Work to complete
Pick every line from the data that holds the word "Write".

Saved data entries
•••

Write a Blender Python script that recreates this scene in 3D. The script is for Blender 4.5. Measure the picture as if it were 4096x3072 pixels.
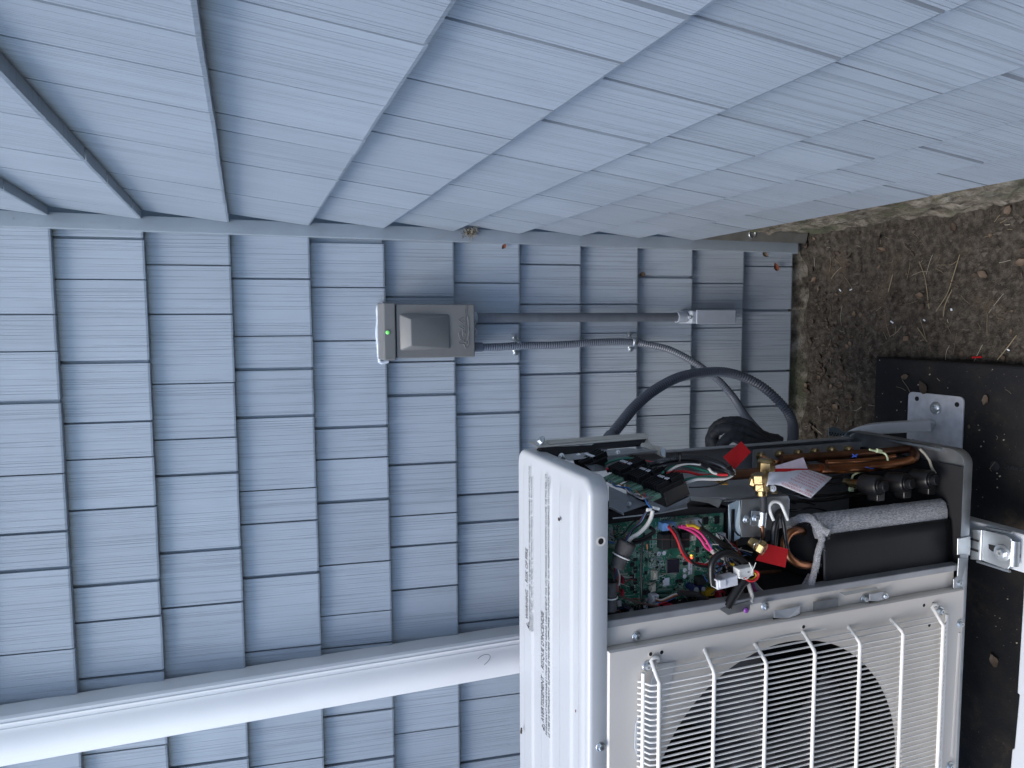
import bpy, bmesh, math, random
import numpy as np
from mathutils import Vector, Matrix, noise
random.seed(7)
RD = random.Random(11)
for o in list(bpy.data.objects): bpy.data.objects.remove(o)
SC = bpy.context.scene
COL = SC.collection

# ------------------------------------------------------------------ camera
RC = np.array([[-0.0057412, -0.34321957, -0.93923765],      # image right
               [-0.99653139, -0.07601382, 0.03386866],      # image down
               [-0.08301943, 0.93617425, -0.34159266]])     # viewing direction
EYE = np.array([0.0, 0.0, 1.57628])
FPX = 2929.7
cam_d = bpy.data.cameras.new('camera'); cam = bpy.data.objects.new('camera', cam_d); COL.objects.link(cam)
cam_d.sensor_width = 36.0; cam_d.lens = FPX / 4096 * 36.0; cam_d.clip_end = 1000; cam_d.clip_start = 0.02
m = Matrix.Identity(4)
for i in range(3):
    m[i][0] = RC[0][i]; m[i][1] = -RC[1][i]; m[i][2] = -RC[2][i]; m[i][3] = EYE[i]
cam.matrix_world = m
SC.camera = cam

# ------------------------------------------------------------------ sky and sun (open shade under a bright overcast sky)
SUN_EL, SUN_AZ = math.radians(63), math.radians(230)     # azimuth measured clockwise from +Y
w = bpy.data.worlds.new('World'); SC.world = w; w.use_nodes = True
nt = w.node_tree; bg = nt.nodes['Background']
sky = nt.nodes.new('ShaderNodeTexSky'); sky.sky_type = 'NISHITA'; sky.sun_disc = False
sky.sun_elevation = SUN_EL; sky.sun_rotation = SUN_AZ
sky.air_density = 1.0; sky.dust_density = 1.0; sky.ozone_density = 1.6
nt.links.new(sky.outputs[0], bg.inputs[0]); bg.inputs[1].default_value = 0.15
sd = bpy.data.lights.new('sun', 'SUN'); sd.energy = 1.0; sd.angle = math.radians(30); sd.color = (1.0, 0.955, 0.89)
sun = bpy.data.objects.new('sun', sd); COL.objects.link(sun)
sdir = Vector((math.sin(SUN_AZ) * math.cos(SUN_EL), math.cos(SUN_AZ) * math.cos(SUN_EL), math.sin(SUN_EL)))
sun.rotation_euler = sdir.to_track_quat('Z', 'Y').to_euler(); sun.location = sdir * 20
vs = SC.view_settings; vs.view_transform = 'Standard'; vs.look = 'None'; vs.exposure = 1.32; vs.gamma = 1.0; vs.use_curve_mapping = False

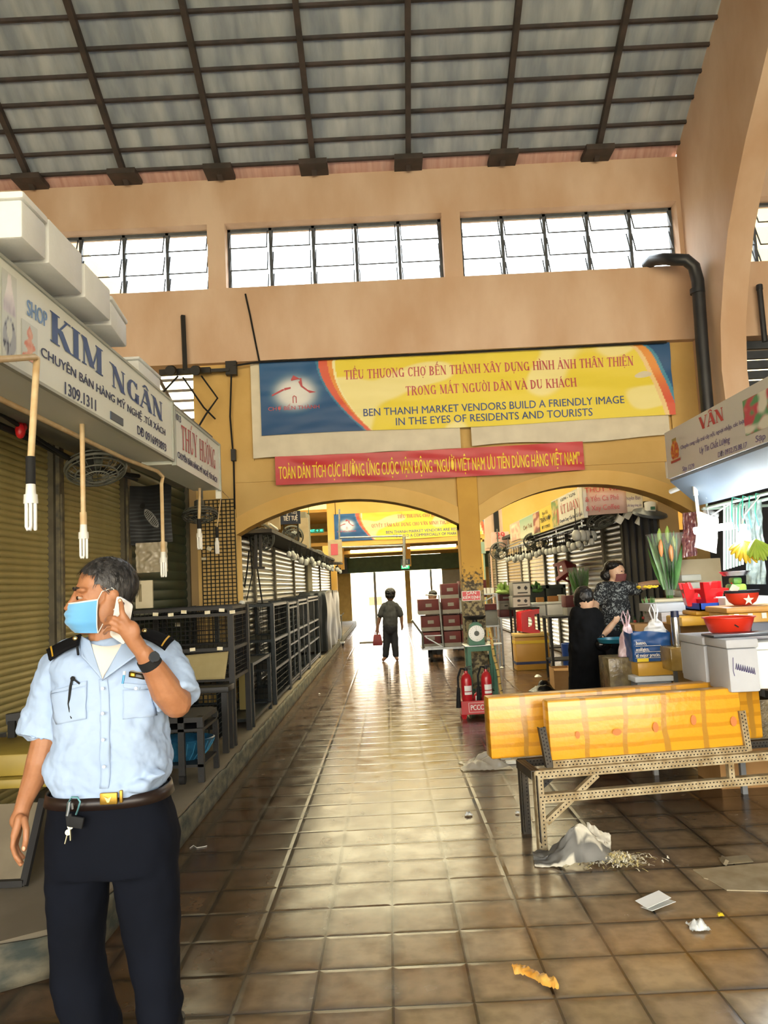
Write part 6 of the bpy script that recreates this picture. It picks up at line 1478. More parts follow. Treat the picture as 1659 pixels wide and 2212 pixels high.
def bouquet(label, c, h, r, seed, flowers=(), m=None, n=34, name='wrapped_bouquet'):
    t = thing(name, c, label, 'bouquet'); q = MB()
    leaves(q, c + V((0, 0, h * .12)), n * 3, h * .85, 1, .36, r * .13, seed, r * .35); q.done('leaves', m or leafm, t, smooth=180)
    q = MB()
    for k in range(10):
        a = k * 2.4; q.tube([c + V((r * .15 * cos(a), r * .15 * sin(a), .0)), c + V((r * .3 * cos(a), r * .3 * sin(a), h * .75))], .006, 5)
    q.done('stems', leafm, t)
    q = MB(); q.lathe([(r * .28, h * .04), (r * .4, h * .35), (r * .75, h * .68), (r * 1.02, h * .92)], c, 20); q.bm.faces.ensure_lookup_table()
    bmesh.ops.delete(q.bm, geom=[f for f in q.bm.faces if len(f.verts) > 4], context='FACES_ONLY')
    for v in q.bm.verts: v.co += V((wob(v.co, .02, 9, seed), wob(v.co, .02, 9, seed + 3), 0))
    q.done('clear_wrap', film, t, smooth=180)
    for k, (dx, dy, dz, cc) in enumerate(flowers):
        q = MB(); p = c + V((dx, dy, dz)); q.tube([p + V((0, 0, -.07)), p + V((0, 0, -.03)), p + V((0, 0, .03)), p + V((.004, 0, .07)), p + V((.006, 0, .1))], [.006, .02, .024, .016, .003], 10); q.done('bud', mat('bud_' + cc, cc, rough=.4), t)
    return t
bouquet('leafy green bundle in clear film standing before the silver shutters', V((at(1252, 1278, 12.6).x, 12.6, at(1252, 1290, 12.6).z - .05)), .58, .2, 5, n=46)
open_table('low table under the leafy bundle', at(1228, 1300, 12.6).x, at(1275, 1300, 12.6).x, 12.45, 12.8, at(1252, 1290, 12.6).z - .055, M['black_steel'])
for px, py, Y, w, lb in ((1090, 1268, 14.1, .2, 'pale green vegetables on the stacked cartons'), (1160, 1264, 14.2, .16, 'green vegetables in the dark green crate stack')):
    q = MB(); c = at(px, py + 8, Y); q.sph(c + V((0, .05, -.02)), (w * .8, w * .5, .05), 12); leaves(q, c, 26, w, .8, 1.2, .035, int(px)); tag(q.done('vegetables', paleleaf if px < 1100 else leafm, smooth=180), lb, 'vegetables', kind='stuff')
q = MB(); c = at(1080, 1283, 14.2); q.cbox(c + V((.12, .1, 0)), (.34, .2, .015), (.1, .12, 0)); tag(q.done('pale_cover', M['carton_white'], smooth=0), 'pale lid leaning beside the patterned cartons', 'lid')
x0, x1, y0, y1, z0, z1 = bx(1223, 1286, 1249, 1312, 11.8, .3); block('red_box', 'red box above the white box behind the customer in black', 'box', (x0, x1, y0, y1, z0, z1), M['carton_red'])
x0, x1, y0, y1, za, _ = bx(1226, 1312, 1249, 1330, 11.8, .3); block('white_box', 'white box under the red box behind the customer in black', 'box', (x0, x1, y0, y1, za, z0 - .001), M['carton_white'])
open_table('dark side table behind the customer in black', x0 - .3, x1 + .2, y0 - .05, y1 + .15, za - .001, M['black_steel'], shelf=[.3])
q = MB(); c = atz(1232, 1450); q.lathe([(0, 0), (.1, 0), (.115, .3), (.12, .45), (.1, .46), (.1, .44), (0, .44)], (c.x, 12.79, 0), 20); tag(q.done('blue_drum', mat('blue_drum_plastic', '1d3f86', rough=.35)), 'blue plastic drum standing on the floor beside the customer in black', 'drum')
c = atz(1222, 1496); t = thing('cardboard_box', (c.x, 10.9, 0), 'open brown cardboard box on the floor left of the customer in black', 'box')
x0, x1 = at(1199, 1490, 10.7).x, at(1240, 1490, 10.7).x
q = MB(); q.box(x0, x1, 10.7, 11.0, .002, .3); bmesh.ops.delete(q.bm, geom=[f for f in q.bm.faces if f.calc_center_median().z > .29], context='FACES_ONLY'); q.done('box', M['carton'], t, solid=.006, smooth=0)
q = MB(); q._f([q.bm.verts.new(p) for p in ((x0, 10.7, .302), (x1, 10.7, .302), (x1 + .02, 10.62, .27), (x0 - .01, 10.62, .28))]); q.done('flap', M['carton'], t, smooth=0)
q = crumple(1172, 1493, .34, .3, .16, 31, 20, sharp=1.0); tag(q.done('rubbish_bag', mat('black_bin_bag', '0d0f11', rough=.25), smooth=180), 'black rubbish bag on the floor behind the yellow boxes', 'bag')
q = crumple(1163, 1478, .1, .08, .05, 33, 10); 
for v in q.bm.verts: v.co.z += .1
tag(q.done('paper_scrap', M['white_plastic'], smooth=180), 'white paper lying on the black rubbish bag', 'paper')
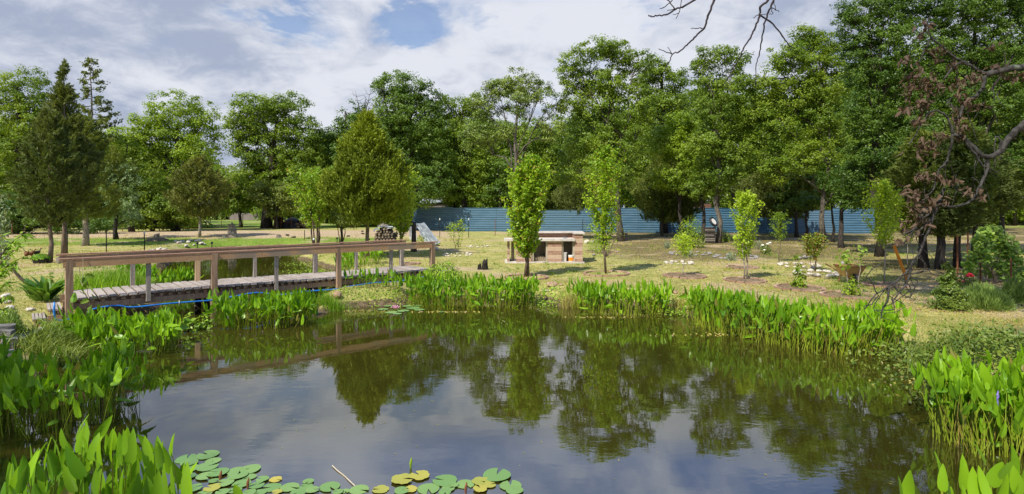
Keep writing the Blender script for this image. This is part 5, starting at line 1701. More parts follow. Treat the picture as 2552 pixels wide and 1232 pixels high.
# ---------------------------------------------------------------- wheelbarrow, orange pole
def wheelbarrow():
    g = gp(2116, 706)
    root = empty('wheelbarrow', g, 'old yellow wheelbarrow with a rusty tub standing on the lawn by the white rocks', 'wheelbarrow')
    z1 = .52; z0 = .22
    def ring(hx, hy, z): return [(g.x - hx, g.y - hy, g.z + z), (g.x + hx, g.y - hy, g.z + z), (g.x + hx * .9, g.y + hy, g.z + z), (g.x - hx * .9, g.y + hy, g.z + z)]
    v = ring(.19, .20, z0) + ring(.295, .36, z1) + ring(.275, .34, z1) + ring(.175, .185, z0 + .02)
    q = [(3, 2, 1, 0)] + [(k, (k + 1) % 4, 4 + (k + 1) % 4, 4 + k) for k in range(4)] + [(4 + k, 4 + (k + 1) % 4, 8 + (k + 1) % 4, 8 + k) for k in range(4)] + [(8 + k, 8 + (k + 1) % 4, 12 + (k + 1) % 4, 12 + k) for k in range(4)] + [(12, 13, 14, 15)]
    MB().arr(v, q).build('tub', M['yellow'], root)
    rim = MB(); r4 = [Vector(p) + Vector((0, 0, .008)) for p in ring(.295, .36, z1)]; rim.tube(r4 + [r4[0]], .014, 6); rim.build('rim', M['rust'], root)
    w_ = MB(); c = g + Vector((0, -.30, .16)); w_.tube([c + Vector((0, .13 * math.cos(a), .13 * math.sin(a))) for a in np.linspace(0, 2 * math.pi, 20)], .035, 7, cap=False); w_.tube([c - Vector((.04, 0, 0)), c + Vector((.04, 0, 0))], .07, 8); w_.build('wheel', M['black'], root)
    for s in (-1, 1):
        MB().tube([g + Vector((.14 * s, .2, z0)), g + Vector((.17 * s, .26, 0))], .016, 6).build('leg', M['rust'], root)
        MB().tube([g + Vector((.05 * s, -.32, .16)), g + Vector((.15 * s, -.1, z0 - .01)), g + Vector((.2 * s, .5, .40)), g + Vector((.24 * s, .85, .50))], .018, 6).build('handle', M['rust'], root)


wheelbarrow()
g = gp(2262, 697)
mb = MB(); top = P(2228, 612, g.y - .1)
mb.beam(g - Vector((0, 0, .05)), top, .07, .05, up=(0, 1, 0)); thing('orange_pole', mb, M['orange'], 'bright orange pole leaning behind the dead branch', 'pole', org=g)

# ---------------------------------------------------------------- left garden
g = gp(102, 656)
root = empty('planter_tub', g, 'low black planter tub full of greens by the nearest cedar trunk', 'planter')
mb = MB(); mb.lathe(g, [(.24, 0), (.29, .17), (.30, .2), (.27, .2), (.26, .15)], 18); mb.build('tub', M['black'], root)
pl = MB(); n = 260; d = rdir(n); d[:, 2] = abs(d[:, 2]); pos = np.array(g) + np.array([0, 0, .17]) + d * np.array([.34, .3, .2]); leaf_quads(pl, pos, unit(d + rdir(n) * .5), .09, .07); pl.build('greens', M['pickerel'], root)
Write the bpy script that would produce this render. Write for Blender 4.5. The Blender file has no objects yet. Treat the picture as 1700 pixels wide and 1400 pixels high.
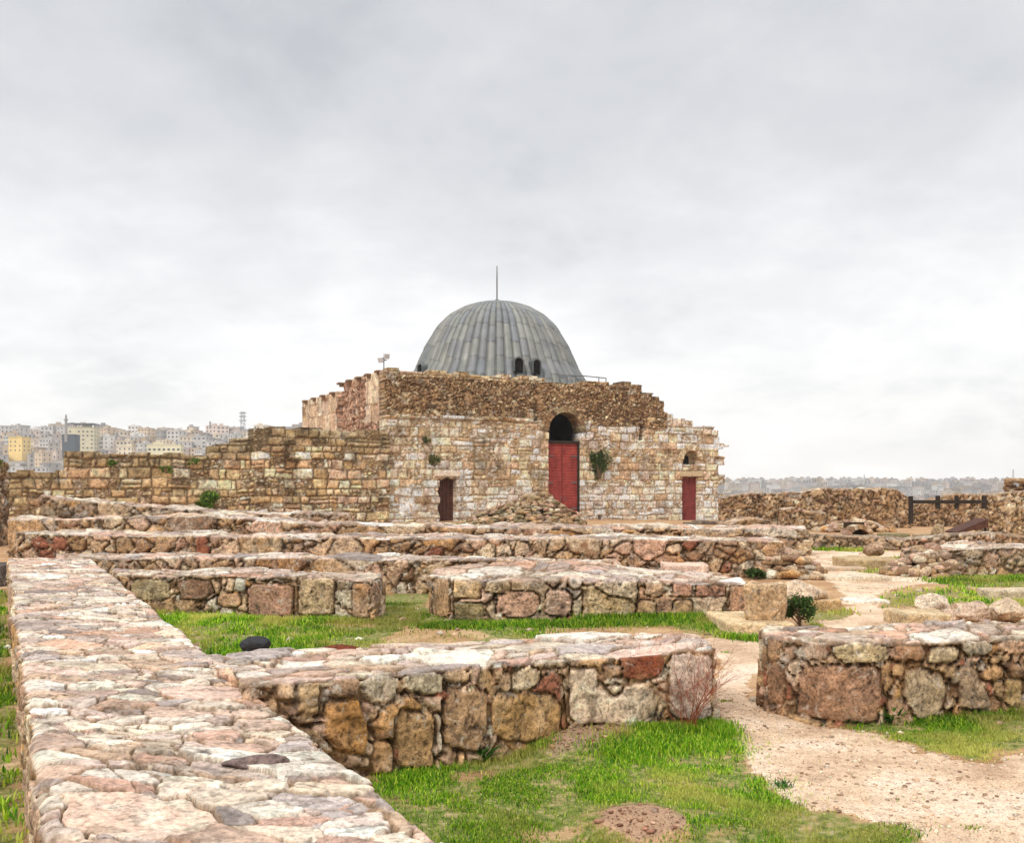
import bpy, bmesh, math, random
import numpy as np
from mathutils import Vector, Matrix

# ------------------------------------------------------------------ camera, sky, sun, exposure
SC = bpy.context.scene
COL = SC.collection
FPX, HOR, CX, CAMH = 1600.0, 807.0, 850.0, 1.9      # focal length and horizon measured on the 1700 px wide photograph
cd = bpy.data.cameras.new("camera"); cam = bpy.data.objects.new("camera", cd); COL.objects.link(cam)
cam.location = (0, 0, CAMH); cam.rotation_euler = (math.radians(90), 0, 0)
cd.sensor_width = 36.0; cd.lens = 36.0 * FPX / 1700.0
cd.shift_y = (HOR - 700.0) / 1700.0
cd.clip_start = 0.05; cd.clip_end = 8000
SC.camera = cam
SC.render.resolution_x = 1024; SC.render.resolution_y = 844
vs = SC.view_settings; vs.view_transform = 'Standard'; vs.look = 'None'; vs.exposure = 0.14; vs.gamma = 1.0
vs.use_curve_mapping = False

SUN_EL, SUN_AZ = 38.0, -32.0
w = bpy.data.worlds.new("World"); SC.world = w; w.use_nodes = True
nt = w.node_tree; nt.nodes.clear()
def N(nt, t, **k):
    n = nt.nodes.new(t)
    for a, b in k.items(): setattr(n, a, b)
    return n
def math_n(nt, op, a, b=None, c=None, clamp=False):
    m = N(nt, 'ShaderNodeMath', operation=op); m.use_clamp = clamp
    for i, v in enumerate((a, b, c)):
        if v is None: continue
        if isinstance(v, (int, float)): m.inputs[i].default_value = v
        else: nt.links.new(v, m.inputs[i])
    return m.outputs[0]
def ramp(nt, fac, stops, interp='LINEAR'):
    r = N(nt, 'ShaderNodeValToRGB'); cr = r.color_ramp; cr.interpolation = interp
    while len(cr.elements) < len(stops): cr.elements.new(0.5)
    for e, (p, c) in zip(cr.elements, stops):
        e.position = p; e.color = (*c, 1) if len(c) == 3 else c
    nt.links.new(fac, r.inputs[0]); return r.outputs[0]
def mixc(nt, fac, a, b, mode='MIX'):
    m = N(nt, 'ShaderNodeMix', data_type='RGBA', blend_type=mode)
    for i, v in ((0, fac), (6, a), (7, b)):
        if isinstance(v, (int, float)): m.inputs[i].default_value = v
        elif isinstance(v, tuple): m.inputs[i].default_value = (*v, 1)
        else: nt.links.new(v, m.inputs[i])
    return m.outputs[2]
def noise_n(nt, vec, scale, detail=4, rough=0.55, dist=0.0, out=0):
    n = N(nt, 'ShaderNodeTexNoise'); n.inputs['Scale'].default_value = scale
    n.inputs['Detail'].default_value = detail; n.inputs['Roughness'].default_value = rough
    n.inputs['Distortion'].default_value = dist
    nt.links.new(vec, n.inputs['Vector']); return n.outputs[out]
def build_world():
    tc = N(nt, 'ShaderNodeTexCoord'); sep = N(nt, 'ShaderNodeSeparateXYZ')
    nt.links.new(tc.outputs['Generated'], sep.inputs[0])
    z = math_n(nt, 'MAXIMUM', sep.outputs[2], 0.0)
    den = math_n(nt, 'ADD', z, 0.36)
    comb = N(nt, 'ShaderNodeCombineXYZ')
    nt.links.new(math_n(nt, 'DIVIDE', sep.outputs[0], den), comb.inputs[0])
    nt.links.new(math_n(nt, 'DIVIDE', sep.outputs[1], den), comb.inputs[1])
    comb.inputs[2].default_value = 3.7
    # overcast: pale at the horizon, greyer above it, brightest overhead
    base = ramp(nt, z, [(0.0, (1.26, 1.22, 1.15)), (0.06, (1.10, 1.08, 1.04)), (0.14, (.97, .965, .955)), (0.24, (.81, .812, .82)),
                        (0.34, (.69, .70, .72)), (0.48, (.66, .672, .695)), (0.75, (1.0, 1.0, 1.02)), (1.0, (1.0, 1.0, 1.0))])
    n1 = noise_n(nt, comb.outputs[0], 1.7, 5, .55, .2)
    n2 = noise_n(nt, comb.outputs[0], 4.2, 6, .6, .25)
    k = math_n(nt, 'ADD', math_n(nt, 'MULTIPLY', n1, .62), math_n(nt, 'MULTIPLY', n2, .38))
    cl = ramp(nt, k, [(0.36, (.80, .82, .84)), (0.45, (.93, .94, .95)), (0.52, (1.0, 1.0, 1.01)), (0.62, (1.12, 1.115, 1.11))])
    col = mixc(nt, 1.0, base, cl, 'MULTIPLY')
    up = math_n(nt, 'MULTIPLY', math_n(nt, 'SUBTRACT', z, 0.50), 2.2, clamp=True)
    stren = math_n(nt, 'ADD', 1.0, math_n(nt, 'MULTIPLY', up, 1.1))
    bg = N(nt, 'ShaderNodeBackground'); nt.links.new(col, bg.inputs[0]); nt.links.new(stren, bg.inputs[1])
    sky = N(nt, 'ShaderNodeTexSky', sky_type='NISHITA'); sky.sun_disc = False
    sky.sun_elevation = math.radians(SUN_EL); sky.sun_rotation = math.radians(180 + SUN_AZ)
    bs = N(nt, 'ShaderNodeBackground'); nt.links.new(sky.outputs[0], bs.inputs[0]); bs.inputs[1].default_value = 0.1
    mx = N(nt, 'ShaderNodeMixShader'); mx.inputs[0].default_value = 0.95
    nt.links.new(bs.outputs[0], mx.inputs[1]); nt.links.new(bg.outputs[0], mx.inputs[2])
    o = N(nt, 'ShaderNodeOutputWorld'); nt.links.new(mx.outputs[0], o.inputs[0])
build_world()
sl = bpy.data.lights.new("sun", 'SUN'); sl.energy = 1.5; sl.angle = math.radians(12); sl.color = (1.0, .93, .84)
so = bpy.data.objects.new("sun", sl); COL.objects.link(so)
so.rotation_euler = (math.radians(90 - SUN_EL), 0, math.radians(SUN_AZ)); so.location = (-20, -20, 40)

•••

Solution for this task
Write a Blender Python script that recreates this scene in 3D. The script is for Blender 4.5. Measure the picture as if it were 4096x3072 pixels.
Write part 6 of the bpy script that recreates this picture. It picks up at line 1478. More parts follow. Treat the picture as 1659 pixels wide and 2212 pixels high.
Write the bpy script that would produce this render. Write for Blender 4.5. The Blender file has no objects yet. Treat the picture as 1700 pixels wide and 1400 pixels high.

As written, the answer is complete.